According to a probable cause affidavit, Kolstad instructed dispatchers to “just come look” and also requested they “bring the coroner” with urgency. When officers from the Rice County Sheriff’s Office arrived, they discovered Kolstad lying facedown on the grass.
“I shot him in the head, dude,” he told one deputy. “It’s in the head. I’m going to jail/prison.”
Deputies walked inside the home and found Stoeckel dead from a gunshot wound to the neck.
Post-Miranda, Kolstad asked deputies to “put one in my head and burn me in that building. I fell asleep that’s the cover story. It’s all f—ing lies.” When asked why he should die, he told them “because I took a life.” He also said he took “lots of drugs,” according to the affidavit.

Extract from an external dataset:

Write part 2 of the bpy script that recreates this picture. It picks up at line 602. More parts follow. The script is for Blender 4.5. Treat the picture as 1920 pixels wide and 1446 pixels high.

The defendant went on to tell deputies that “another person had told him either he or Brian needed to die by midnight.” That’s when he grabbed the shotgun and fired two shots at Stoeckel, one of which hit the victim in the neck while the other struck the wall.
Prosecutors charged Kolstad with first-degree murder. As part of his plea to second-degree murder, Kolstad faces 25 years in prison when he’s sentenced on May 2.
According Stoeckel’s obituary, his death left a “huge hole” in the hearts of his family and friends “who were always entertained by his stories and interesting sense of humor.”
“No matter the circumstance, you’d always leave with a story of something funny or crazy Brian did or said when you were with him,” the obituary said.